– La lauréate du concours PORTRAIT(S) –
Exposée à Vichy jusqu’au 9 septembre
A l’occasion de l’exposition de sa série « Seule avec toi » autour de la gémellité, Julie Plus et Thierry Bouët ont rencontré Héloïse Berns, lauréate du concours PORTRAIT(S).
Julie Plus : Quelle est l’histoire de la série ?
Héloïse Berns : C’est l’histoire de mes jumelles, j’avais deux enfants et puis je suis tombée enceinte de jumelles. Elles ont 17 ans maintenant. Quand elles avaient 11 ans, j’ai quitté leur papa et je me suis remise à la photographie. J’ai recommencé une série sur elle, en format carré, pour essayer de comprendre leur relation.
JP : Est-ce que ça t’a aidé à les comprendre ?
HB : Oui, ça m’a aidé à accepter leur relation. C’est quelque chose qui perturbe une famille. Elles ont une relation extrêmement forte, très fusionnelle, à l’amour, à la haine donc ça part dans tous les sens. Elles ont une manie de traiter les autres un peu comme elles se traitent entre sœurs. Du coup, on est décalé, en tant qu’individu, on ne comprend pas cette relation. Je vois aussi, au niveau du frère aîné et de la sœur aînée, ils ont souffert de la place qu’elles prenaient. On n’entend qu’elles, on ne voit qu’elles alors que lorsqu’elles sont seules, elles reprennent une place d’individu.

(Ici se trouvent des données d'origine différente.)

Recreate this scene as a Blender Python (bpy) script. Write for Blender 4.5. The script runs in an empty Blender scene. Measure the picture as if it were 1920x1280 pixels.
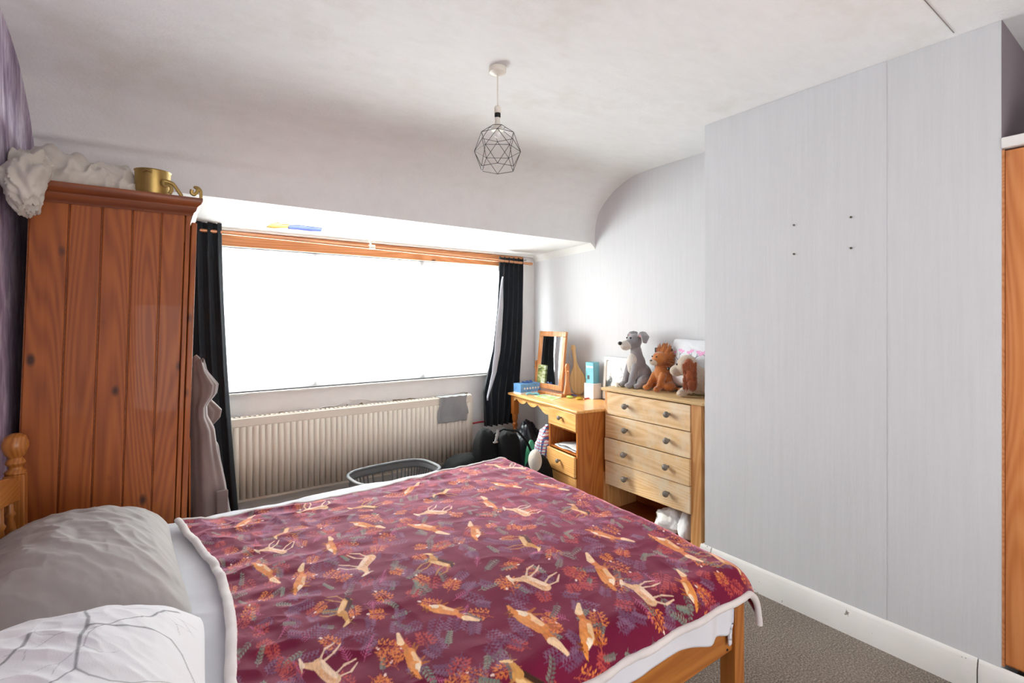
import bpy, bmesh, math, random
import numpy as np
from mathutils import Vector, Matrix, noise as mnoise
random.seed(7)
C = bpy.context.scene.collection
sc = bpy.context.scene
PI = math.pi

# ------------------------------------------------------------------ camera
YAW = math.radians(35.3); S_, C_ = math.sin(YAW), math.cos(YAW); F_ = 928.0; HY = 597.0; CAMZ = 1.35
cd = bpy.data.cameras.new('camera'); cam = bpy.data.objects.new('camera', cd); C.objects.link(cam)
cam.location = (0, 0, CAMZ); cam.rotation_euler = (PI/2, 0, -YAW)
cd.sensor_width = 36; cd.lens = F_/1920*36; cd.shift_y = -(640-HY)/1920; cd.clip_start = .02
sc.camera = cam
# ------------------------------------------------------------------ world, light, exposure
w = bpy.data.worlds.new('world'); sc.world = w; w.use_nodes = True
w.node_tree.nodes['Background'].inputs[0].default_value = (.93, .96, 1, 1)
w.node_tree.nodes['Background'].inputs[1].default_value = 1.5
def area(name, loc, rot, sx, sy, power, col):
    l = bpy.data.lights.new(name, 'AREA'); l.shape = 'RECTANGLE'; l.size = sx; l.size_y = sy; l.energy = power; l.color = col
    o = bpy.data.objects.new(name, l); C.objects.link(o); o.location = loc; o.rotation_euler = rot; return o
area('daylight', (1.3, 4.05, 1.55), (math.radians(-88), 0, 0), 2.9, 1.7, 165, (.95, .98, 1))
area('fill_light_back', (.9, -1.25, 1.2), (math.radians(118), 0, 0), 2.2, 1.6, 30, (1, .985, .97))  # added fill lamp behind the camera; the back wall has no window
sun = bpy.data.lights.new('sun', 'SUN'); sun.energy = 4; sun.angle = math.radians(3); sun.color = (1, .93, .82)
so = bpy.data.objects.new('sun', sun); C.objects.link(so)
so.rotation_euler = Vector((-.55, .86, .72)).to_track_quat('Z', 'Y').to_euler()
sc.view_settings.view_transform = 'Standard'; sc.view_settings.look = 'None'
sc.view_settings.gamma = 1; sc.view_settings.use_curve_mapping = False
sc.view_settings.exposure = 0.87
sc.cycles.max_bounces = 10; sc.cycles.diffuse_bounces = 6; sc.cycles.transparent_max_bounces = 12

def ray(px, py):
    u = (px-960)/F_; return Vector((S_+C_*u, C_-S_*u, (HY-py)/F_))
def at_y(px, py, Y): r = ray(px, py); return Vector((0, 0, CAMZ)) + r*(Y/r.y)
def at_x(px, py, X): r = ray(px, py); return Vector((0, 0, CAMZ)) + r*(X/r.x)
def at_z(px, py, Z): r = ray(px, py); return Vector((0, 0, CAMZ)) + r*((Z-CAMZ)/r.z)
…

JP : Elles sont tout le temps ensemble ?
HB : Presque, sauf pour le sport, l’une fait de la gymnastique et l’autre de l’athlétisme. Elles ne sont plus dans la même classe aussi.
JP : Elles sont fières des photos tes filles ?
HB : Oui, elles pensent qu’elles vont être connues… mais non. Ce qui est assez marrant c’est quand elles sont dans les expos avec moi, ce qui arrive parfois, les gens sont perturbés parce qu’ils les voient pour de vrai et puis ils voient les photos…
JP : Tu continues à photographier tes filles ?
HB : Seule maintenant. Mais elles m’ont quand même dit « maman on aimerait bien que tu reprennes la série », mais peut être pas maintenant, il y aura peut-être d’autres moments dans leur vécu, dans leur relation à elles où ce sera intéressant de les photographier.
JP : Quelle est ton histoire ? Tu es photographe de formation ?
HB : Oui, je suis photographe de formation. J’ai travaillé 3/4 ans dans la photo après mes études d’architecture… Et puis on se marrie, on a des enfants, j’ai vécu à l’étranger pendant 15 ans donc j’ai arrêté. Ensuite, j’ai rencontré un artiste qui m’a un peu encouragé. Mais c’était aussi un besoin pour moi, j’ai recommencé avec l’autoportrait pour me retrouver. Ensuite j’ai photographié mes filles, de 11 à 16 ans.
JP : Peux-tu raconter ta relation avec Wipplay ?
HB : C’est Vichy qui m’a amené à Wipplay. J’ai connu le festival de Vichy il y a peut-être 4 ans. Il y a 3 ans, j’avais envoyé la série « Seule Avec Toi » à Vichy, mais c’était peut-être trop tôt, je l’ai reconstituée ensuite, je me suis arrêté à 19 photos. Et puis j’ai vu que le concours PORTRAIT(S) se faisait aussi via Wipplay, c’est comme ça que j’ai participé. Des sites comme Wipplay te donnent une visibilité supplémentaire…
JP : Quels sont tes photographes de références ?
HB : Ma première photographe de référence c’est Diane Arbus et puis Richard Avedon…
JP : Au jury, ces références étaient aussi sorties, c’est marrant !
Thierry Bouët : Tu as choisi de raconter un peu l’histoire des jumeaux, pourquoi tu as choisi la photographie comme support ?
HB : Je suis photographe, c’est ma manière de transcrire mes émotions. Cela passe par l’image. Je me suffis à l’image fixe. Même si parfois, je peux être frustrée.
TB : Et pourquoi pas l’écriture ?
HB : Je n’ai pas le temps et puis l’image laisse encore rêver, je peux imaginer des choses… Peut-être plus qu’un texte écrit. Mon père et mon frère sont philosophes, mais mère écrit aussi… C’est donc souvent mon frère qui écrit les textes pour moi. Je suis très frustrée de ne pas écrire.
TB : Quel regard portent-ils sur ton médium ?
HB : Ça me surprend de dire ça, mais ils ont un regard relativement admiratif parce que je suis sortie de cette écriture. J’ai l’impression qu’ils comprennent ce média et mon travail qui oscille entre poésies et le documentaire.